Despite the popular backlash to the project, opinions have hardened among the three clubs — Real Madrid, Juventus and Barcelona — that were the most committed backers of the project. In their letter, sent on Thursday, the clubs accused the teams that had publicly declared their intention to leave the Super League with committing a “material breach” of the founders’ agreement.

All breaches of the shareholder agreement, they wrote to the departing founders, “have caused us significant damages, which continue to accrue.”

They also vowed to press ahead with legal action to prove that soccer’s current rules are incompatible with competition and free trade laws.

Yet their options now may be limited. According to the Super League contract, the withdrawal of nine clubs can force the liquidation of the entity that was created to run the competition. That dissolution was one of UEFA’s requirements to put the entire chapter to rest for the clubs involved.

The breakaway efforts continue to roil soccer on a domestic level, too. In Italy, the national association has introduced new regulations aimed at preventing any new breakaways, while in England discussions are taking place over similar rule changes and also about how to punish teams whose actions threatened the interests of the Premier League.
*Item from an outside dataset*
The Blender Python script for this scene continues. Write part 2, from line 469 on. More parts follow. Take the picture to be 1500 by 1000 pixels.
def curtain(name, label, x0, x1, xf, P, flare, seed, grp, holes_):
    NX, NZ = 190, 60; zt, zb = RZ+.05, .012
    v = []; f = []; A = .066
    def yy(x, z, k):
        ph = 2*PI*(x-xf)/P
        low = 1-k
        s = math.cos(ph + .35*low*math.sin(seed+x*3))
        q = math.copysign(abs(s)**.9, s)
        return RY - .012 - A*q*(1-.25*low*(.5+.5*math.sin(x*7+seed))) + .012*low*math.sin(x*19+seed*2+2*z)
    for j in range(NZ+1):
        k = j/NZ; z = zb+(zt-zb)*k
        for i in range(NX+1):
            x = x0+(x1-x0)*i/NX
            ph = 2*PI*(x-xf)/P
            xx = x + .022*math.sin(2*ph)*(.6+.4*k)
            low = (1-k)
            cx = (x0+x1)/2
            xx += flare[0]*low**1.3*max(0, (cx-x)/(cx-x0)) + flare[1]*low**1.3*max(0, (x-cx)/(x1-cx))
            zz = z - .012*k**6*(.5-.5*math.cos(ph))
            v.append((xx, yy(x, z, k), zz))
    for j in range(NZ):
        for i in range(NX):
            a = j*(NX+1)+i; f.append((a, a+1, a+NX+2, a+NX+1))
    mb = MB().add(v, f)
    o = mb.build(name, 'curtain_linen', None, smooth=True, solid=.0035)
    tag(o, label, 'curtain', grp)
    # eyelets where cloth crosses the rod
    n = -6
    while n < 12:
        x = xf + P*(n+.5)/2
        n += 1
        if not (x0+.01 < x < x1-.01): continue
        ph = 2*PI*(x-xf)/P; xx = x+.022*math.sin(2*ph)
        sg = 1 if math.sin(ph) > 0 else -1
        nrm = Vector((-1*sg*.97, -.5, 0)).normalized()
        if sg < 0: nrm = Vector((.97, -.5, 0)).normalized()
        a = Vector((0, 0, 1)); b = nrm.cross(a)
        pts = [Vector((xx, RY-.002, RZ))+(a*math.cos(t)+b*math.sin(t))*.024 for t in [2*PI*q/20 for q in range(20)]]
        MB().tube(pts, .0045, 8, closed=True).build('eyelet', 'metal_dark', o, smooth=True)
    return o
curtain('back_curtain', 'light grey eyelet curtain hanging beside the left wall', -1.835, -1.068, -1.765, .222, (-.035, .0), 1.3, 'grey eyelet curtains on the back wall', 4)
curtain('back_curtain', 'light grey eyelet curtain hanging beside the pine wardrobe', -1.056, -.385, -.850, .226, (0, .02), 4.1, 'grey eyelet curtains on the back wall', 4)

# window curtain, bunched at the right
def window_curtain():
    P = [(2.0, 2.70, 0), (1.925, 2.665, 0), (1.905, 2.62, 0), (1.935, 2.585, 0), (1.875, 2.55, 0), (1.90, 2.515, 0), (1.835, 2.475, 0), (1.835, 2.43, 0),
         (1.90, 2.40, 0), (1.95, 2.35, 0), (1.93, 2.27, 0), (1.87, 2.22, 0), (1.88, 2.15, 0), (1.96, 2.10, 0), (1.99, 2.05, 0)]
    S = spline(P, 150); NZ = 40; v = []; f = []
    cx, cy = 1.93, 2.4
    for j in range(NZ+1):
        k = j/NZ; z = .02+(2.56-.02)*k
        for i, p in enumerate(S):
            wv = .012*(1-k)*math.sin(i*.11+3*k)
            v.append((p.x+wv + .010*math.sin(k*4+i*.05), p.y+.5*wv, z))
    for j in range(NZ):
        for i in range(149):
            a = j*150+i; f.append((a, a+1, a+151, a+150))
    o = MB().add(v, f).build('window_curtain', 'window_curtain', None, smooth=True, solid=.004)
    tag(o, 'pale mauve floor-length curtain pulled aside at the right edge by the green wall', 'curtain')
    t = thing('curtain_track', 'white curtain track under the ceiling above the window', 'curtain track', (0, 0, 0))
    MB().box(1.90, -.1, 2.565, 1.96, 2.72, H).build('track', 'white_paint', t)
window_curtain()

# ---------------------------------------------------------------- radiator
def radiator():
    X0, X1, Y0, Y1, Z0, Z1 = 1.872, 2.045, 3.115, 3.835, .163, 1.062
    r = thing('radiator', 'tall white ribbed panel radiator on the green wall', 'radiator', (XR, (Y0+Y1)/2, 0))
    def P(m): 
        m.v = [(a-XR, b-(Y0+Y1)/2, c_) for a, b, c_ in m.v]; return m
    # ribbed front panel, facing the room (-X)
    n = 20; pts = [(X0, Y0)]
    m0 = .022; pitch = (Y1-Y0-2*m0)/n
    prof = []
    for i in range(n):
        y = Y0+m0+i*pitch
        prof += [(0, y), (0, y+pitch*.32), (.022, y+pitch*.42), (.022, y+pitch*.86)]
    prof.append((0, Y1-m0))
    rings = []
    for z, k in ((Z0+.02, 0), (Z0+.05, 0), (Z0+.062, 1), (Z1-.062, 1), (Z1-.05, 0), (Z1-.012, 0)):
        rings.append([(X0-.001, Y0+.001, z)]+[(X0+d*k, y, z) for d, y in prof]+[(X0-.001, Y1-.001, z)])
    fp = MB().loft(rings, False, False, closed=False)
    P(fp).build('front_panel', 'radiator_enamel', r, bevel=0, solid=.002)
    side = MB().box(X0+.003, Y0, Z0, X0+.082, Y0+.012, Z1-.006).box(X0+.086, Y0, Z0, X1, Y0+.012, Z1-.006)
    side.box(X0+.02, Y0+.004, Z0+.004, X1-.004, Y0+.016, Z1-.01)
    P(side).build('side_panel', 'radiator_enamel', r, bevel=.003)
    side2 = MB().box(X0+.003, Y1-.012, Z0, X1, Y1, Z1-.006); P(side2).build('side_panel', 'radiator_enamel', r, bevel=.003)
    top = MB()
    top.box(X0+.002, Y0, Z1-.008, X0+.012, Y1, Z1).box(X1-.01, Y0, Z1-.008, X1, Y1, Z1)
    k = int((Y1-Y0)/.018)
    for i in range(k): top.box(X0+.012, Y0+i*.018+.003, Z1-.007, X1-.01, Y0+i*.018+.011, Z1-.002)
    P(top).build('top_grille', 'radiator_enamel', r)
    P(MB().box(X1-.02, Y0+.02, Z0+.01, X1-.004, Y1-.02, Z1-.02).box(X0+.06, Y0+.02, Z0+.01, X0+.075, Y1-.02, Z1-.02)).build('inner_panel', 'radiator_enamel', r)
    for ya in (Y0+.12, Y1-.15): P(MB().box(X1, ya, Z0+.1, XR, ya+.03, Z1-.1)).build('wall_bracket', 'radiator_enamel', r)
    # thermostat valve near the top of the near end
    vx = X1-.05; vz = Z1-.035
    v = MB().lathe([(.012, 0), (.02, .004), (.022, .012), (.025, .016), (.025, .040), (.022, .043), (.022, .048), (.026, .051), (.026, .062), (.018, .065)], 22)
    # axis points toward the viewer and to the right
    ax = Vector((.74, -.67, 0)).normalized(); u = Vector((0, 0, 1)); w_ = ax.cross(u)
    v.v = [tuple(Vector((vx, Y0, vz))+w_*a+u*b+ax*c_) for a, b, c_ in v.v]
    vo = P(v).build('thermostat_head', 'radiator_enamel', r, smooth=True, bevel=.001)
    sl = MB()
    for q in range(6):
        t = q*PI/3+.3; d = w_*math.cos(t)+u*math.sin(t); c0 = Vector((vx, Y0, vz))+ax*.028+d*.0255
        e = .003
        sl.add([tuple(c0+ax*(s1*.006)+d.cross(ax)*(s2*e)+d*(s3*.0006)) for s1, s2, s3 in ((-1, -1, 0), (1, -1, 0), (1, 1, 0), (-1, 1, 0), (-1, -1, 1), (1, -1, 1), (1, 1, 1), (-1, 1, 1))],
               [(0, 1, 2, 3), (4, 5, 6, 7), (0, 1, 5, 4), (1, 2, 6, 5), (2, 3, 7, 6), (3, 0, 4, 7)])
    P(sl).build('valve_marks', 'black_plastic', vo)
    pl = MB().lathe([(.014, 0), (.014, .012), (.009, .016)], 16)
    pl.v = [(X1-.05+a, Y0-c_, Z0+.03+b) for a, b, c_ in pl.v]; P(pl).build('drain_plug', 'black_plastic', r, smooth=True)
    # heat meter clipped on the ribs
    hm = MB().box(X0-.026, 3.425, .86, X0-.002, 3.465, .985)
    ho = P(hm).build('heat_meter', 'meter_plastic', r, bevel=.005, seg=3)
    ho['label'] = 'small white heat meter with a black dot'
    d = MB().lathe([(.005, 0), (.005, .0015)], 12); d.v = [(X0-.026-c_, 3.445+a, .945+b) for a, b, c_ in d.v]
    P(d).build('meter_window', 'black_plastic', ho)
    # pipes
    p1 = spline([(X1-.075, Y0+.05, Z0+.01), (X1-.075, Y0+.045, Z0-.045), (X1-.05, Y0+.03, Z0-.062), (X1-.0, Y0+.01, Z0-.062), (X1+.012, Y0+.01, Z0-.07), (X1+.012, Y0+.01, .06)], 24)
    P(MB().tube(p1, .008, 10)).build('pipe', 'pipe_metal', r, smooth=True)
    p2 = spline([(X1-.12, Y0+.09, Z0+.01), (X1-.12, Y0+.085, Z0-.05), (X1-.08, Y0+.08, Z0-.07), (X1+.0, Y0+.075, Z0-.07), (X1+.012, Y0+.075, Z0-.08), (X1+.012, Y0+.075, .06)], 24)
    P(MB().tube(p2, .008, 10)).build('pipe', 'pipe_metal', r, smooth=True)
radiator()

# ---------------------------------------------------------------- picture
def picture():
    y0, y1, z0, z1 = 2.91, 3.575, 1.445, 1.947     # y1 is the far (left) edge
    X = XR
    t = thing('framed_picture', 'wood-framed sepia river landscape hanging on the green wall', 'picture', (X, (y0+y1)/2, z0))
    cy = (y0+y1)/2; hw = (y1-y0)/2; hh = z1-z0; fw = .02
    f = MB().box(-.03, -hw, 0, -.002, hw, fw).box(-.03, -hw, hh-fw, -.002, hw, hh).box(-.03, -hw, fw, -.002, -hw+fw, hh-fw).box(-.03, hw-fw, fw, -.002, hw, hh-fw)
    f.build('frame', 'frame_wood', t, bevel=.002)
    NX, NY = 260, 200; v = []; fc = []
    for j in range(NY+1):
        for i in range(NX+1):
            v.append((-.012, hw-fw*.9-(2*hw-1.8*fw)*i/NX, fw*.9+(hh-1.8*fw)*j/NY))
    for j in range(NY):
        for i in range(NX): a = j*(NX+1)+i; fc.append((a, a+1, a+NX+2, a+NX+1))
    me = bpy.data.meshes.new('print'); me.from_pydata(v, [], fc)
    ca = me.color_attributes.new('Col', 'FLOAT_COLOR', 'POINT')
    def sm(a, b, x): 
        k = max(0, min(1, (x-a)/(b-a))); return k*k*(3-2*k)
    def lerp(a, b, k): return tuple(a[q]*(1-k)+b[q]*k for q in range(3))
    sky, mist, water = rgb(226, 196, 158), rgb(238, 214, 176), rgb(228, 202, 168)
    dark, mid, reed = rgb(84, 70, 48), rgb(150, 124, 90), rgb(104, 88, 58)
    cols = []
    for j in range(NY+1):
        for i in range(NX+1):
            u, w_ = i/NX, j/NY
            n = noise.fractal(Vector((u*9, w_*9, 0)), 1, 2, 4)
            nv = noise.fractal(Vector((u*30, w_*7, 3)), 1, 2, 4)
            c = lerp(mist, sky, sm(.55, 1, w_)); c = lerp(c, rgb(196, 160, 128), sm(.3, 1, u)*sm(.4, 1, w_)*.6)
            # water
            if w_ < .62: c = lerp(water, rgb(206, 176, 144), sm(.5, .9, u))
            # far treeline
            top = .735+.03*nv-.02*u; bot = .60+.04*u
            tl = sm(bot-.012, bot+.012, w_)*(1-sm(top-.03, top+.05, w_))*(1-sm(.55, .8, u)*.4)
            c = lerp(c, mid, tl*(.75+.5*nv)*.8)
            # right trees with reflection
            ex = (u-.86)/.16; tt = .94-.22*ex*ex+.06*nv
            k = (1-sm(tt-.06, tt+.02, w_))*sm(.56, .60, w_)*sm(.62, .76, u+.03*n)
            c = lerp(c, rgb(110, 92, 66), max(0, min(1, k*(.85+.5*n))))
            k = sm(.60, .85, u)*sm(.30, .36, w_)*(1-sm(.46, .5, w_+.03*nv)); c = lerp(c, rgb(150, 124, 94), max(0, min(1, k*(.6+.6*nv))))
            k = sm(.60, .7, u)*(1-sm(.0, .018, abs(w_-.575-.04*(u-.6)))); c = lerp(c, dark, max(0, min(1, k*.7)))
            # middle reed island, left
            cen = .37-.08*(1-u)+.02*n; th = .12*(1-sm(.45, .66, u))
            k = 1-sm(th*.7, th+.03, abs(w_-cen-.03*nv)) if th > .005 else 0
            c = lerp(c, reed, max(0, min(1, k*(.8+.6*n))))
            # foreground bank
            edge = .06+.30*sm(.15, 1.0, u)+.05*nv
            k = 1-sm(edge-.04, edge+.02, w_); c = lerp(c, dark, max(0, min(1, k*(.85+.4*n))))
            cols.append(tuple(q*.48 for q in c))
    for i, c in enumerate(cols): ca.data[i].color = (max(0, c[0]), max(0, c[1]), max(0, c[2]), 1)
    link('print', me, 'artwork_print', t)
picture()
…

The Premier League is expected to announce the result of its consultation within days. One plan involves securing long-term commitments from member clubs not to join any unsanctioned competition, or to withdraw from the domestic competition, with severe penalties — including fines of more than $50 million — if they do.

Finding a suitable punishment is proving difficult, however. Soccer’s leaders are aware that the collapse of the Super League owed much to the public opposition of fans of the English teams that had agreed to join it; punishing the teams in ways that do not anger those same fans is now the goal.

That means clubs are unlikely to be hit with sporting sanctions, but rather with financial penalties aimed at the owners that backed the Super League plan. For now, one tangible response has been ostracism: Officials from the six breakaway clubs have been removed from the league’s internal committees.